— START Dataset excerpt —
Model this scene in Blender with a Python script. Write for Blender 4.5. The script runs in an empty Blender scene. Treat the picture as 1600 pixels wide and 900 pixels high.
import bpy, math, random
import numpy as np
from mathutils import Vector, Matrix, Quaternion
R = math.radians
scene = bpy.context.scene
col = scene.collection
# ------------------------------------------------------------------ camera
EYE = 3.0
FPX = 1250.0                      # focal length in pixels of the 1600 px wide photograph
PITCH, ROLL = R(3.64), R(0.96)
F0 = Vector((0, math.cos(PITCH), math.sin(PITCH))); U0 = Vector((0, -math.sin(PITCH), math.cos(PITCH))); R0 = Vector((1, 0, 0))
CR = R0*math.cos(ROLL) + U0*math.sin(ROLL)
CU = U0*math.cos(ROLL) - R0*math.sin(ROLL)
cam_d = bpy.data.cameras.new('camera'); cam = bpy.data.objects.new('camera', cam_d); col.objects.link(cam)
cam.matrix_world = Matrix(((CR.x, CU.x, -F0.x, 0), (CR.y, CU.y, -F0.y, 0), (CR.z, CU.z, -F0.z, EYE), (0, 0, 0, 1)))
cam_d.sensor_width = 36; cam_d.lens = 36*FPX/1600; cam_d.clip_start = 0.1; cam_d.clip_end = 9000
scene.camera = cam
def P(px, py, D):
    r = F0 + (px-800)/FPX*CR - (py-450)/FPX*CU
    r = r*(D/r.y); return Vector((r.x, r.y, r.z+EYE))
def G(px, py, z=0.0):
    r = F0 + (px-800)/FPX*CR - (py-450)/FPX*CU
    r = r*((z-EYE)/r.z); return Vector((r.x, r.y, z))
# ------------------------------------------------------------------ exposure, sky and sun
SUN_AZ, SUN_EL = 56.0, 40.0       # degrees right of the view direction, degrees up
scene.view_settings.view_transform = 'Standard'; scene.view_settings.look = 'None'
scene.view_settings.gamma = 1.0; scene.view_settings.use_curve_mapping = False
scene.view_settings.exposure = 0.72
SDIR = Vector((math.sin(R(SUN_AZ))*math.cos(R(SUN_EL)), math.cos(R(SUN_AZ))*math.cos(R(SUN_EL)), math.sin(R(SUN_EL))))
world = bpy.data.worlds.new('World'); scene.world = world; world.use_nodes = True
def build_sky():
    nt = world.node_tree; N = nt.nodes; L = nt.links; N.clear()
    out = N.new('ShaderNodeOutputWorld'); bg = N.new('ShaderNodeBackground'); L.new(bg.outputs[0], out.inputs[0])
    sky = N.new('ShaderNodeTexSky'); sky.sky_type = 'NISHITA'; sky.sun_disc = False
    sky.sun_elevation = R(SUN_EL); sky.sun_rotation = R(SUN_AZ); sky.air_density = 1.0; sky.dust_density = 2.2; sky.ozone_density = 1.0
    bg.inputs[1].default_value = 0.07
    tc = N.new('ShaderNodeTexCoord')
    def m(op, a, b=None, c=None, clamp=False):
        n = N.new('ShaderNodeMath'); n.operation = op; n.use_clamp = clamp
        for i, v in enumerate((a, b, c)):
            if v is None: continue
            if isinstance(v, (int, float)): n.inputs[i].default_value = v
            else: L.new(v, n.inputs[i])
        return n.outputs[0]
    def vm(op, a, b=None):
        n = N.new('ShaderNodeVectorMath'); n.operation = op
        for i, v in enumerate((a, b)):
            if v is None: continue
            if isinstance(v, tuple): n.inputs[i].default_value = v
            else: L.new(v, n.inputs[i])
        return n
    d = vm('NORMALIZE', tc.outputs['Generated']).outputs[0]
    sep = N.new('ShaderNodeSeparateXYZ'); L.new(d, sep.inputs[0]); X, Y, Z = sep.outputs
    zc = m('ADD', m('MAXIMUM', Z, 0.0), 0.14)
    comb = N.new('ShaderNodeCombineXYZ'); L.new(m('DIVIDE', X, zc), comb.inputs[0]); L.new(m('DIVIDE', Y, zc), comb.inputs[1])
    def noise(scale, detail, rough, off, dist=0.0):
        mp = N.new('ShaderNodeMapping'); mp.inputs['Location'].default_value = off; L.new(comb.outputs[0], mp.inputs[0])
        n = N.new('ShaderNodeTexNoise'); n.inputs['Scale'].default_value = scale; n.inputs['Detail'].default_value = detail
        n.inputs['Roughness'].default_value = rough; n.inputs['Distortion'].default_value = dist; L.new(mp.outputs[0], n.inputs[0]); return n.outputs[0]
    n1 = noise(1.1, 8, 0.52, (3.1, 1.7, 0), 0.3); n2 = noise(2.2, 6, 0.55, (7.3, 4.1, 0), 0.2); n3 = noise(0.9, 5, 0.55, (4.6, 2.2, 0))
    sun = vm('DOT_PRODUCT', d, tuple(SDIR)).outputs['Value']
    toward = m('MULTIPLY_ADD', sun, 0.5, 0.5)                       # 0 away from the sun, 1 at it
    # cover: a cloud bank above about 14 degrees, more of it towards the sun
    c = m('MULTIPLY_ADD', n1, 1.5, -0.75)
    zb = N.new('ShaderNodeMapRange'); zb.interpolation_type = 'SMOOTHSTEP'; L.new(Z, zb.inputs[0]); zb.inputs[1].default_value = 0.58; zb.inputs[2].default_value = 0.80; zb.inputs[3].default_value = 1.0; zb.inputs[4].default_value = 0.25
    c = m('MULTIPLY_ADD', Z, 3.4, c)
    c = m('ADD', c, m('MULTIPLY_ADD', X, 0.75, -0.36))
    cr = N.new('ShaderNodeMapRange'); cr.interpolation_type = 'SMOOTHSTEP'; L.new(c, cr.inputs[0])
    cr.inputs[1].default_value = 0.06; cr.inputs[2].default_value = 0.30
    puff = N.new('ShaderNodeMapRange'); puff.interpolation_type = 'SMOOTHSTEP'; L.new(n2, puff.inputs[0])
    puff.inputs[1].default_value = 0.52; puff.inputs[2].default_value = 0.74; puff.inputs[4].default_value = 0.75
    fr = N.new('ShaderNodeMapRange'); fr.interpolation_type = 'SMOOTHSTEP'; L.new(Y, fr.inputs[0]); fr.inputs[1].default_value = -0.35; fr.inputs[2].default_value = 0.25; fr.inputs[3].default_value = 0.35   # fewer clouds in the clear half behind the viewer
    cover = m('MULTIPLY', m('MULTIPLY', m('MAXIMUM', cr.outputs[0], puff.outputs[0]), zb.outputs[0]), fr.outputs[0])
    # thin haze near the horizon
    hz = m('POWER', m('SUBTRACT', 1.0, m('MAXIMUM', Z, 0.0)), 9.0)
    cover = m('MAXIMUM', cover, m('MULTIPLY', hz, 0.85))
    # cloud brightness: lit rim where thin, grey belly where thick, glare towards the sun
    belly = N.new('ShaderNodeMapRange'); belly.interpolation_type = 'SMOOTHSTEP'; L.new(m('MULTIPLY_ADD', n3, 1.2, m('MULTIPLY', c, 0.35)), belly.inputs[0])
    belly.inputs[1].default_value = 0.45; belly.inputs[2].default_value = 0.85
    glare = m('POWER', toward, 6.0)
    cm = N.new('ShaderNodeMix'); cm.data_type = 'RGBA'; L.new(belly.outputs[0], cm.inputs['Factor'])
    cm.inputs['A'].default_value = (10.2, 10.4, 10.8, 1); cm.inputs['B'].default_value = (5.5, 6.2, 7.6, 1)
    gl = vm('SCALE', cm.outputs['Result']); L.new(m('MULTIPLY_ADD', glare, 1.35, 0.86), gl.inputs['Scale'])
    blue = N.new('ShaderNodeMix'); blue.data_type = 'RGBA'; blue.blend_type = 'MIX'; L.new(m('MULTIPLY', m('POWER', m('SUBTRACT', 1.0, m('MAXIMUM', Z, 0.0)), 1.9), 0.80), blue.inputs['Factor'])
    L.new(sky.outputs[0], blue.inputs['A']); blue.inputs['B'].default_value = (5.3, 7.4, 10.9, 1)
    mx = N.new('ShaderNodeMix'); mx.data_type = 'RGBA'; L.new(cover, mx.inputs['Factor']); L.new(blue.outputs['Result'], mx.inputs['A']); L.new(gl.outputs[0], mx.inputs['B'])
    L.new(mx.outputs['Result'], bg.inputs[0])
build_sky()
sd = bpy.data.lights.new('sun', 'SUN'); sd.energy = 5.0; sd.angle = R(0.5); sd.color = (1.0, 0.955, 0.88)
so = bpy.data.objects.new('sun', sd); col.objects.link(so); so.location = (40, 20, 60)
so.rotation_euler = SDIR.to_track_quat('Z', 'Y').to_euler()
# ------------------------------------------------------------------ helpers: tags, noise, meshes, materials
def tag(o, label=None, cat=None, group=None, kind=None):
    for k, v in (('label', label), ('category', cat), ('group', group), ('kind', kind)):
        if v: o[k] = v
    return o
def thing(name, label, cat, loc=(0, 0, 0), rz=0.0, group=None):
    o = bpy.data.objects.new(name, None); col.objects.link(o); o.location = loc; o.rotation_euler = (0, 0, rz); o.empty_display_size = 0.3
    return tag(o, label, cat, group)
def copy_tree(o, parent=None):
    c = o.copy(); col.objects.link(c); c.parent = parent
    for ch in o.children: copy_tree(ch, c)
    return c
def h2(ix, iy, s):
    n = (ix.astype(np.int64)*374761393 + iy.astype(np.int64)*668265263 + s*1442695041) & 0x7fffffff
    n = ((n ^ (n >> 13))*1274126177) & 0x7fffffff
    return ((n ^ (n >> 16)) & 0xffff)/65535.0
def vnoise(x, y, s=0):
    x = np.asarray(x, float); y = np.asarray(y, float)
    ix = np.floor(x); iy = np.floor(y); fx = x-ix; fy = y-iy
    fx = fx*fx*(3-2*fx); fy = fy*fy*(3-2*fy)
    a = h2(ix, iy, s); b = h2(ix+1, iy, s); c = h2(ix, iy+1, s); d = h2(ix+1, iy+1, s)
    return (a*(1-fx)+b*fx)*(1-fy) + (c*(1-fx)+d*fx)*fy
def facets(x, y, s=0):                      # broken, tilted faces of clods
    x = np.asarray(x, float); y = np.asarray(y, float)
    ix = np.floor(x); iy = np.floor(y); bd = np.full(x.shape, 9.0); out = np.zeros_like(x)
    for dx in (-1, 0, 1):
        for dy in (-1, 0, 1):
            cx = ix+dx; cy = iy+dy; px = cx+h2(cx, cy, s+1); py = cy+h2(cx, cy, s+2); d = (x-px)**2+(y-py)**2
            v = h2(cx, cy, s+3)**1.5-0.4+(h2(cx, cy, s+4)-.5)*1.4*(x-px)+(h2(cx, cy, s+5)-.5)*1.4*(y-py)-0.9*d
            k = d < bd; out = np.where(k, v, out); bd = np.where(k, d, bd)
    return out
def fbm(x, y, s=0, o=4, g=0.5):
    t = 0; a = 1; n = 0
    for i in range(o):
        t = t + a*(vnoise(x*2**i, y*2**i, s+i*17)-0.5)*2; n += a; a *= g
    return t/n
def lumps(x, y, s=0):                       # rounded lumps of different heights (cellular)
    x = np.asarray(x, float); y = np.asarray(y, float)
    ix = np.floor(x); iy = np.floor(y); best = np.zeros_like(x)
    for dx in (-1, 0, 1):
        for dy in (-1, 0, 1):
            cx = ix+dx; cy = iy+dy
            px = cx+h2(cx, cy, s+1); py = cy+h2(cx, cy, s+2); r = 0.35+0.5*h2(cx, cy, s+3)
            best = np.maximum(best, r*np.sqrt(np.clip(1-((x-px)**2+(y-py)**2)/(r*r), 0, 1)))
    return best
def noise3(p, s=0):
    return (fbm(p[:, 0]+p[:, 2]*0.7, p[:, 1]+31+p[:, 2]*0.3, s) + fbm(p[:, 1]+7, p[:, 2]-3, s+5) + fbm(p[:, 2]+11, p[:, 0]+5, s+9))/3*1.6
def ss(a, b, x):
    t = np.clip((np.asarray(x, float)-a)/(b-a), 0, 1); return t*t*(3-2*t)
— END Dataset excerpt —
Objective
Check each line above for the string "scene" and show the ones that have it.

Final answer
Model this scene in Blender with a Python script. Write for Blender 4.5. The script runs in an empty Blender scene. Treat the picture as 1600 pixels wide and 900 pixels high.
scene = bpy.context.scene
col = scene.collection
scene.camera = cam
scene.view_settings.view_transform = 'Standard'; scene.view_settings.look = 'None'
scene.view_settings.gamma = 1.0; scene.view_settings.use_curve_mapping = False
scene.view_settings.exposure = 0.72
world = bpy.data.worlds.new('World'); scene.world = world; world.use_nodes = True